一月十五日(水)晴れ。
寒波の襲来で寒いこと。同じ寒波なら、カンパの方が嬉しいのだが。なんてくだらんことを考えつつ事務所で仕事。昼で終わらして、桜木町駅のすぐ横にある商業ビルの中にある映画館に、今話題の「永遠の〇」を観に行った。
最近の映画館は、チケットを買うのも自販機だ。機械に弱いお年寄りには可哀そうだ、と思いつつ、さも慣れているかを装って機械を操作するが、これが無機質で(機械だから当然か)無愛想で、面倒で嫌になる。「もぎり」のネエちゃんに、愛想よく「いらっしゃいまほー」と挨拶をして貰いたいものだ。

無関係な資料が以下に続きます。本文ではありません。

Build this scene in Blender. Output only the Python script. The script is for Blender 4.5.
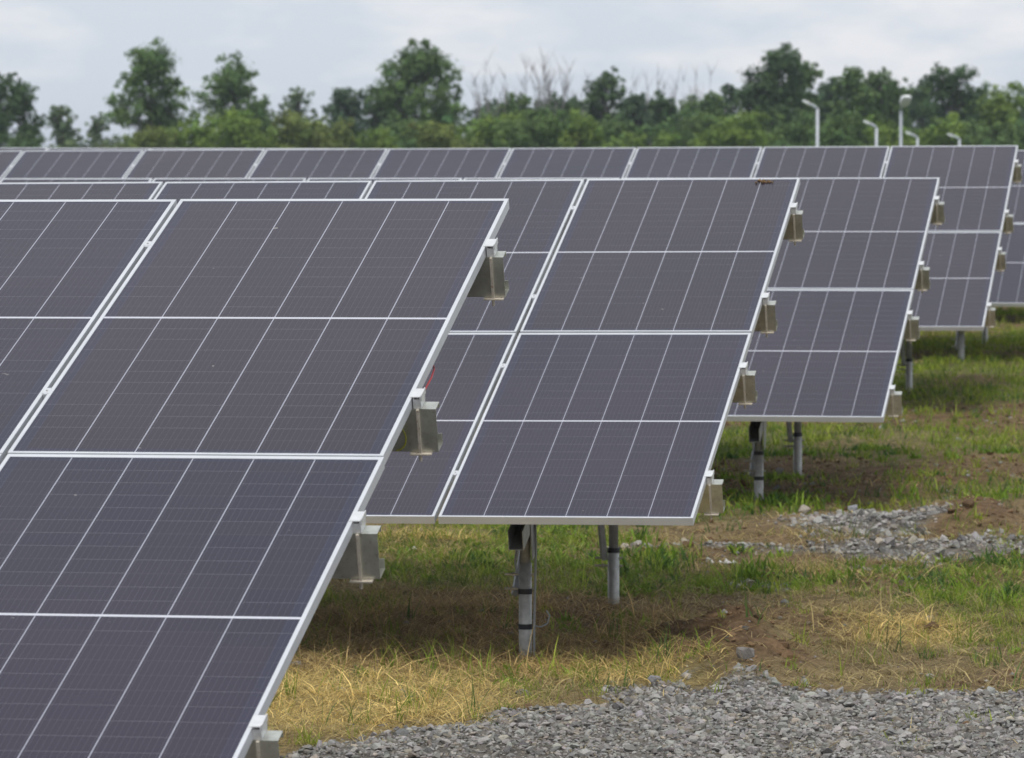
import bpy, math, random
import numpy as np
from mathutils import Matrix, Vector, noise as mnoise

scene = bpy.context.scene
for o in list(bpy.data.objects):
    bpy.data.objects.remove(o)
R = math.radians
rng = np.random.default_rng(11)
random.seed(7)

# ------------------------------------------------------------------ camera
F_PX = 4674.4
PITCH = 0.0457
CAM_Z = 2.2
cam = bpy.data.cameras.new('camera')
cam_o = bpy.data.objects.new('camera', cam)
scene.collection.objects.link(cam_o)
cam_o.location = (0, 0, CAM_Z)
cam_o.rotation_euler = (math.pi / 2 - PITCH, 0, 0)
cam.sensor_width = 36
cam.lens = F_PX / 1024 * 36
cam.clip_start = 0.5
cam.clip_end = 9000
cam.dof.use_dof = True
cam.dof.focus_distance = 17.0
cam.dof.aperture_fstop = 10.0
scene.camera = cam_o

# ------------------------------------------------------------------ sky and sun
SUN_EL, SUN_AZ = R(66), R(186)          # azimuth clockwise from +Y: the sun stands behind the camera
world = bpy.data.worlds.new('World')
scene.world = world
world.use_nodes = True
nt = world.node_tree
nt.nodes.clear()
def N(tree, typ, **kw):
    n = tree.nodes.new(typ)
    for k, v in kw.items():
        setattr(n, k, v)
    return n
wo = N(nt, 'ShaderNodeOutputWorld')
bg = N(nt, 'ShaderNodeBackground')
sky = N(nt, 'ShaderNodeTexSky', sky_type='NISHITA', sun_disc=False)
sky.sun_elevation = SUN_EL
sky.sun_rotation = SUN_AZ
sky.dust_density = 3.0
sky.air_density = 1.0
tc = N(nt, 'ShaderNodeTexCoord')
mp = N(nt, 'ShaderNodeMapping')
mp.inputs['Scale'].default_value = (24, 24, 75)
mp.inputs['Location'].default_value = (3.1, 1.7, 0.4)
nz = N(nt, 'ShaderNodeTexNoise')
nz.inputs['Scale'].default_value = 1.0
nz.inputs['Detail'].default_value = 5
nz.inputs['Roughness'].default_value = 0.55
cr = N(nt, 'ShaderNodeValToRGB')
cr.color_ramp.elements[0].position = 0.46
cr.color_ramp.elements[0].color = (6.1, 6.65, 7.4, 1)
cr.color_ramp.elements[1].position = 0.66
cr.color_ramp.elements[1].color = (7.75, 7.85, 8.15, 1)
mx = N(nt, 'ShaderNodeMix', data_type='RGBA')
mx.inputs[0].default_value = 0.9
nt.links.new(tc.outputs['Generated'], mp.inputs[0])
nt.links.new(mp.outputs[0], nz.inputs['Vector'])
nt.links.new(nz.outputs[0], cr.inputs[0])
nt.links.new(sky.outputs[0], mx.inputs[6])
nt.links.new(cr.outputs[0], mx.inputs[7])
nt.links.new(mx.outputs[2], bg.inputs[0])
bg.inputs[1].default_value = 0.102
nt.links.new(bg.outputs[0], wo.inputs[0])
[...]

入場料は1800円か、高けーなぁー。と思って画面を見ると「シニア割引」がある。何と1000円だ。ネェちゃんに、「シニア割引で」と言うのも恥ずかしいので、これは助かった。たまには機械も良いものだ。とすぐ転向してしまう自分が情けない。
ウィークデーの昼下がりだと言うのに、席は八割がた埋まっているのには驚いた。以前「007」の最新作を見た時よりも、客が多い。しかし始まる前に興味もない予告編が延々と続くのには閉口した。早送りしてさっさと始めろよ、と思っているのは私だけではあるまい。
その原作を読んだのは二年前の四月のこと。古い読者で千葉在住の中村晃夫さんからご恵送頂いた。以下は、私が本を読んだ時の「白雲去来」である。
「先日、古い読者で、千葉に住んでおられる中村さんから、『是非読んでください』と、『永遠の〇』をご恵送された。題名を見ると、何やらミステリーのようだが、この『ゼロ』とは零戦の事である。終戦から六十年目の夏のこと。特攻で戦死した祖父の生涯を姉と弟が調べることから物語は始まるのだが、読んでいるうちに、どんどんとのめりこんでしまった。最近、こんなにすごい小説を読んだことはない。空戦の場面や、戦記についても史実に基づき、非常に勉強になる。そして、クライマックスでは、泣けて仕方がなかった。本を読んで泣いたことなど、山崎豊子の「大地の子」以来の事である。最近読んだ本の中で、間違いなく最高の一冊だと思う。是非とも読んで頂きたいと思っている。
解説を入れると、六百頁もの本だが、初刷りが2007年の一月で、私が頂いた本は、2010年の5月のもので、五刷も版を重ねている。こういった本が多くの人たちに読まれていることを知ると、まだまだ日本は大丈夫だと思ってしまう。本当に、良い本でした。九百円で感動を得られることなど、最近ではまずない」。ちなみに「零戦」の「〇」は、昭和15年の皇紀2600年に正式採用されたので、2600年の末尾の「〇」をとって「零戦」とした。知っていますよね。
映画の方も、大分評判がいい。早い話が良い映画だった。最近のCGというのは凄いものだ。空母への離着艦の場面や、戦闘の場面もとてもリアルだ。特攻機が、次々と艦砲射撃で落とされる所では涙が溢れて仕方がなかった。零戦が基地に並んでいる場面などは、CGでなければ無理だろう。昔の日活の戦争映画など、零戦と言って自衛隊の練習機などを使用していて、子供心に興ざめさせられたものだ。
特にラストが良かった。孫が宮部のことを回想すると、宮部の乗った零戦が飛んで来て、映像は一転して、宮部の特攻のシーンに代わる。凄まじい艦砲射撃にも関わらす宮部の零戦には一発も当たらない。急上昇から急降下して空母に突入する直前に、「永遠の〇」というタイトルが出て終わる。感動に浸っていたかったが後ろに座っているオバサンたちが、鼻をグズグズさせっぱなしなのには参った。こちらもつられて、涙腺が緩む。明るくなって、目が赤くなっているのを見られるのが恥ずかしいので、タイトルバックが出てすぐに席を立った。
途中、みなとみらいのスーパーで晩酌の肴を買って帰宅。夜は、愚妻の帰りを待ってから家族で食事。愚妻と上の子供には、今日の映画を必ず見るようにと言っておいた。
※入場券。「シニア割引」が嬉しいやら、恥ずかしいやら。複雑な気持ち。